E is for Eggleston #1

Woman on Curb (1969)


Richard Gibson said...

What an excellent idea for a series. Eggleston is one of my personal favourites.

Anonymous said...

Curious what if anything you see in this particular photo. I fear you endorse it as having some distinction. I love a good pic from Steichen to Deakin and this one's strictly point and shoot.

Tom Sutpen said...

It's such a strange, anomalous image. The woman in the photo looks like a stenographer at the Grand Ole Opry waiting to take dictation out on the street. Granted, it's nothing earth-shattering from a compositional standpoint, but it's just slightly bizarre . . . and you'd have to admit, Senor Anonymous, them colors shore are purty.

Anonymous said...

what you draw from it I don't argue with, any more than I would your poetic perception of a blue sky. But let me just idle another moment here as a self appointed voice of reason regarding this photo-- if you stuck your hand into an old album of family snapshots taken by Uncle Lou with the old Instamatic half of them would look like this, no better or worse. If Eggleston released this photo to an admiring public then it's Emperor's New Clothes time.

Tom Sutpen said...

I think you're imparting to Eggleston a measure of cynicism I don't believe is present. And I don't think we have any basic disagreement here. As I said, I'll warrant there's nothing particularly unique about this image photographically, and I daresay Eggleston would probably agree with that, if only on a very narrow basis. It's what's in the image -- the marginally bizarre content of it -- that causes it to stand out for me. I mean, if the woman in the photo had been a tad more odd looking or grotesque, then you'd have had in essence an Arbus (albeit in color) and it still would have had few if any noteworthy formal properties.

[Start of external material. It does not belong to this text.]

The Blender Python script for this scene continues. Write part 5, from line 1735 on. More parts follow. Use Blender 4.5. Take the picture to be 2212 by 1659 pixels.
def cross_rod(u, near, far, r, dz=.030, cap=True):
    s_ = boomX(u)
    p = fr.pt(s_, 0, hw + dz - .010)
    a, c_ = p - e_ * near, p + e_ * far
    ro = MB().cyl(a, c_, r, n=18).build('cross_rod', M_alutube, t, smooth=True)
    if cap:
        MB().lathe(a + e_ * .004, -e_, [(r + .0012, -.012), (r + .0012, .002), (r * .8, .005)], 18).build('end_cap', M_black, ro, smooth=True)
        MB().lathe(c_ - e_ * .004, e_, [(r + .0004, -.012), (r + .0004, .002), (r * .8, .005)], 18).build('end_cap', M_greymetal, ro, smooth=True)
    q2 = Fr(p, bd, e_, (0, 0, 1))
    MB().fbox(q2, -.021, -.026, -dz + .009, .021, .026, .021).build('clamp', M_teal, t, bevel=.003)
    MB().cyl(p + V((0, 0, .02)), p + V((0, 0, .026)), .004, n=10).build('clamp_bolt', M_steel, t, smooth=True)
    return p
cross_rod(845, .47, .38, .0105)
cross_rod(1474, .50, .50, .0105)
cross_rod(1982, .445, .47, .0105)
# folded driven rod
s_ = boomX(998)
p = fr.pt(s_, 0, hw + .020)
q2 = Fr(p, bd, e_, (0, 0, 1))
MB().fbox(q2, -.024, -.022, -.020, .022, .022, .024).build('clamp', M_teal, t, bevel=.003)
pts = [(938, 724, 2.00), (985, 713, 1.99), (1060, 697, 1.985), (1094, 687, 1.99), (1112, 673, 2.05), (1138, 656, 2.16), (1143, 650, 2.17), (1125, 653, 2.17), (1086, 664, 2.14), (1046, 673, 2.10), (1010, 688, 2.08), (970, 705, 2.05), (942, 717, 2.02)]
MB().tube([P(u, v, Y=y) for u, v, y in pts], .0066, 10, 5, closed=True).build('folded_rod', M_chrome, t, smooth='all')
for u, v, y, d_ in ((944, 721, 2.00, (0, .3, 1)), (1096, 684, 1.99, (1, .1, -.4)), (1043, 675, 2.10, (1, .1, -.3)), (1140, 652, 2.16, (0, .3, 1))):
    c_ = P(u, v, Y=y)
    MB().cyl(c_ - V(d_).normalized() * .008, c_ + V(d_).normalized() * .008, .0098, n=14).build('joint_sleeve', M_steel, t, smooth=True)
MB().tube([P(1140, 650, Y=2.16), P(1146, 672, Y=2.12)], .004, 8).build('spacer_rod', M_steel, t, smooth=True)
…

To put it another way: Never underestimate the influence of Uncle Lou's instamatic.

Added to which I'll admit to having an eye more sharply tuned to content rather than form (and yes, I do separate the two more often than not). This is why, to me, Edward Hopper will always be a more valuable painter than, say, Jackson Pollack; why Frederick Wiseman will always have it over Fellini, why Nathanael West will always beat Henry James, etc.

As Helen Kane would put it: That's my weakness now.

Hey . . . for some odd reason I get the feeling I know you from somewhere. You're not a fellow film writer by any chance, is you? Have our paths crossed before?